INTRODUCTION

 

Depuis bien des années, Théodore Monod portait un intérêt tout particulier au désert Libyque oriental dont la prodigieuse aridité devait si longtemps interdire l'exploration. À l'exception de quelques caravanes aventurées au cours des âges dans son immensité minérale, il a fallu en effet attendre les années 1925-1935 pour voir des missions motorisées parties du Caire commencer à préciser les particularités géographiques de cette région.

Une région qui, du nord au sud, va de Siwa à Merga et, de l'est à l'ouest, du Nil à Koufra. Seule vient la rompre, à l'ouest du Nil, la ligne des oasis, qui suit une fracture géologique et où jaillit l'eau : Kharga, Dakhla, Farafra et Baharia. Au-delà, c'est la Grande Mer de sable aux ondulations sans fin, ou le reg caillouteux plus aride encore que le Tanezrouft, le « pays de la soif », qui vient mourir sur les mystérieux contreforts du Gilf Kebir et du djebel Uweinat.

Aujourd'hui encore, la mise sur pied d'une mission dans le désert Libyque requiert des moyens lourds et une organisation sans faille. Autant dire qu'elle n'est pas à la portée d'un simple chercheur, si passionné soit-il.

Théodore Monod se résignait à ignorer l'un des secteurs les plus intéressants du Sahara quand tomba sous ses yeux le prospectus de l'agence Lama Expedition de Francfort-sur-le-Main, offrant un circuit « touristique » qui aurait fait frémir des explorateurs aussi chevronnés que le prince Kemal el Dine ou le major Bagnold dans les années 1920-1930.

La Grande Mer de sable, le Gilf Kebir, Abu Ballas, Uweinat, les Clayton's Craters, Arkenu, Merga, El Atrun… Bref, son vieux rêve devenait réalisable. Il suffisait de prendre un billet. C'était en 1980. Depuis, le professeur a fait de nombreux voyages avec Samir Lama, dont l'expérience du désert est incomparable et pour qui la zone séparant Koufra du Nil n'a plus de secret.

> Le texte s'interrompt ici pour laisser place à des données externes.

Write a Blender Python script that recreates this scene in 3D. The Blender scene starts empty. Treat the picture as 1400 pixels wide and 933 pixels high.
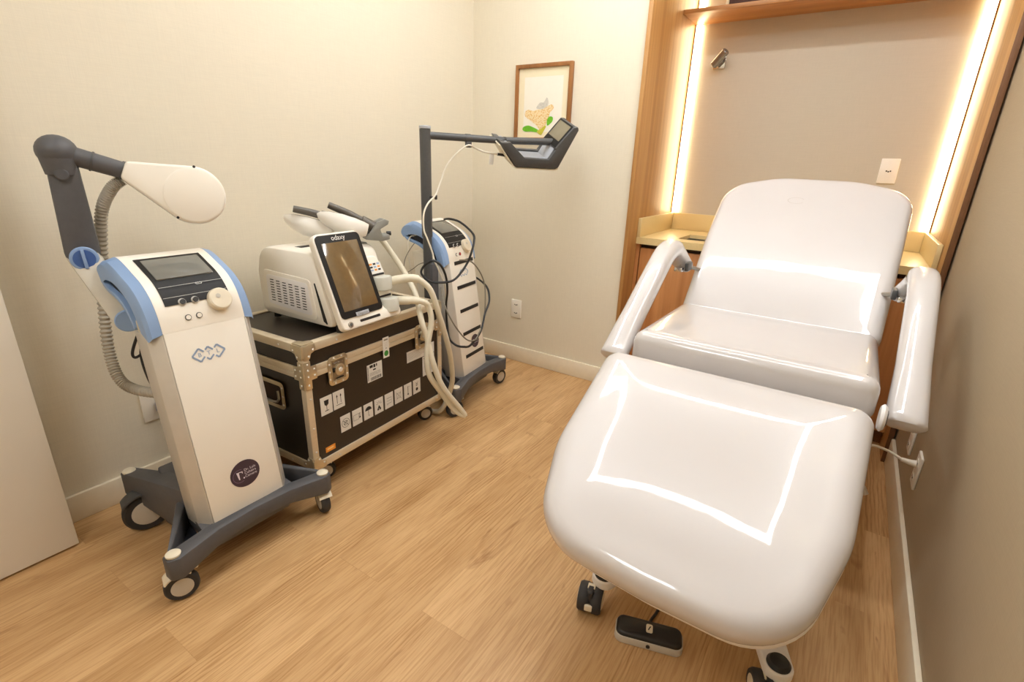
import bpy, bmesh, math, random
from mathutils import Vector as V, Matrix as Mx
random.seed(4)
C = bpy.context.scene.collection
PI = math.pi
INV = {}

# ------------------------------------------------------------------ materials
def lin(c):
    c = c / 255.0
    return c / 12.92 if c <= 0.04045 else ((c + 0.055) / 1.055) ** 2.4
def rgb(r, g, b): return (lin(r), lin(g), lin(b), 1)

def mat(name, col, rough=0.5, metal=0.0, coat=0.0, var=0.06, vscale=30, bump=0.0, bscale=80, spec=0.5, stretch=None, detail=2):
    m = bpy.data.materials.new(name); m.use_nodes = True
    nt = m.node_tree; b = nt.nodes['Principled BSDF']
    tc = nt.nodes.new('ShaderNodeTexCoord'); mp = nt.nodes.new('ShaderNodeMapping')
    nt.links.new(tc.outputs['Object'], mp.inputs['Vector'])
    if stretch: mp.inputs['Scale'].default_value = stretch
    n = nt.nodes.new('ShaderNodeTexNoise'); n.inputs['Scale'].default_value = vscale; n.inputs['Detail'].default_value = detail
    nt.links.new(mp.outputs['Vector'], n.inputs['Vector'])
    r = nt.nodes.new('ShaderNodeValToRGB')
    c = rgb(*col)
    r.color_ramp.elements[0].position = 0.3; r.color_ramp.elements[1].position = 0.7
    r.color_ramp.elements[0].color = tuple(x * (1 - var) for x in c[:3]) + (1,)
    r.color_ramp.elements[1].color = tuple(min(1, x * (1 + var)) for x in c[:3]) + (1,)
    nt.links.new(n.outputs['Fac'], r.inputs['Fac']); nt.links.new(r.outputs['Color'], b.inputs['Base Color'])
    b.inputs['Roughness'].default_value = rough; b.inputs['Metallic'].default_value = metal
    b.inputs['Coat Weight'].default_value = coat; b.inputs['Coat Roughness'].default_value = 0.03
    b.inputs['Specular IOR Level'].default_value = spec
    if bump:
        n2 = nt.nodes.new('ShaderNodeTexNoise'); n2.inputs['Scale'].default_value = bscale; n2.inputs['Detail'].default_value = 3
        nt.links.new(mp.outputs['Vector'], n2.inputs['Vector'])
        bp = nt.nodes.new('ShaderNodeBump'); bp.inputs['Strength'].default_value = bump; bp.inputs['Distance'].default_value = 0.01
        nt.links.new(n2.outputs['Fac'], bp.inputs['Height']); nt.links.new(bp.outputs['Normal'], b.inputs['Normal'])
        if coat: nt.links.new(bp.outputs['Normal'], b.inputs['Coat Normal'])
    return m

def emit(name, col, strength):
    m = bpy.data.materials.new(name); m.use_nodes = True
    nt = m.node_tree; b = nt.nodes['Principled BSDF']
    b.inputs['Base Color'].default_value = (.8, .8, .8, 1)
    b.inputs['Emission Color'].default_value = col; b.inputs['Emission Strength'].default_value = strength
    return m

def wall_mat(name, col):
    m = bpy.data.materials.new(name); m.use_nodes = True
    nt = m.node_tree; b = nt.nodes['Principled BSDF']; L = nt.links.new
    tc = nt.nodes.new('ShaderNodeTexCoord')
    hs = []
    for sc in ((8, 8, 220), (220, 220, 8)):
        mp = nt.nodes.new('ShaderNodeMapping'); mp.inputs['Scale'].default_value = sc
        n = nt.nodes.new('ShaderNodeTexNoise'); n.inputs['Scale'].default_value = 2.2; n.inputs['Detail'].default_value = 2
        L(tc.outputs['Object'], mp.inputs['Vector']); L(mp.outputs['Vector'], n.inputs['Vector']); hs.append(n)
    a = nt.nodes.new('ShaderNodeMath'); a.operation = 'ADD'
    L(hs[0].outputs['Fac'], a.inputs[0]); L(hs[1].outputs['Fac'], a.inputs[1])
    r = nt.nodes.new('ShaderNodeMapRange'); r.inputs['From Min'].default_value = .7; r.inputs['From Max'].default_value = 1.3
    r.inputs['To Min'].default_value = .965; r.inputs['To Max'].default_value = 1.025
    L(a.outputs[0], r.inputs['Value'])
    mul = nt.nodes.new('ShaderNodeVectorMath'); mul.operation = 'SCALE'
    mul.inputs[0].default_value = rgb(*col)[:3]; L(r.outputs[0], mul.inputs['Scale'])
    L(mul.outputs[0], b.inputs['Base Color'])
    b.inputs['Roughness'].default_value = .7; b.inputs['Specular IOR Level'].default_value = .25
    bp = nt.nodes.new('ShaderNodeBump'); bp.inputs['Strength'].default_value = .05; bp.inputs['Distance'].default_value = .004
    L(a.outputs[0], bp.inputs['Height']); L(bp.outputs['Normal'], b.inputs['Normal'])
    return m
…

Grâce à lui, il a pu connaître enfin et étudier dans certains de ses détails cette région immense et peuplée de mystères. Mais outre le désir de découvrir enfin, par lui-même, et autrement qu'à travers la littérature classique – celle des Rohlfs, des Almasy, des Bagnold ou des Kemal el Dine –, un désert saharien oriental si foncièrement différent de tous les autres et auprès duquel ceux-ci sont en général une manière de forêt, de parc ou de jardin, Théodore Monod avait pour objectifs majeurs le libyan glass, ou « verre libyque », un des derniers grands mystères géologiques de la planète, l'énigme du Lieu des Jarres, perdu en plein cœur du désert, et enfin l'Oasis perdue, la Zerzura des légendes arabes, retrouvée par Almasy dans le Gilf Kebir, et dont il a entrepris de dresser un inventaire de la flore.

Inventaire modeste, on s'en doute, car si nous comptons en France par exemple plus de quatre mille espèces végétales, l'Oasis perdue qui a tant fait rêver n'en compte guère plus de quarante. Et pourtant, dans cette pénurie, une vie animale persiste, fragile, simplifiée à l'extrême, et sans aucun doute un peu plus menacée chaque année.

Car le désert Libyque n'a pas fini de mourir. En 1969, il restait encore une source dans le Wadi Abd el Malik – l'ultime point d'eau, gouttant du rocher, à des centaines de kilomètres à la ronde. Elle a disparu dans les années 1970. Et le sable poussé par les vents étésiens obture chaque jour un peu plus l'entrée des oueds du Gilf où jadis, au paléolithique, vivaient des bergers heureux.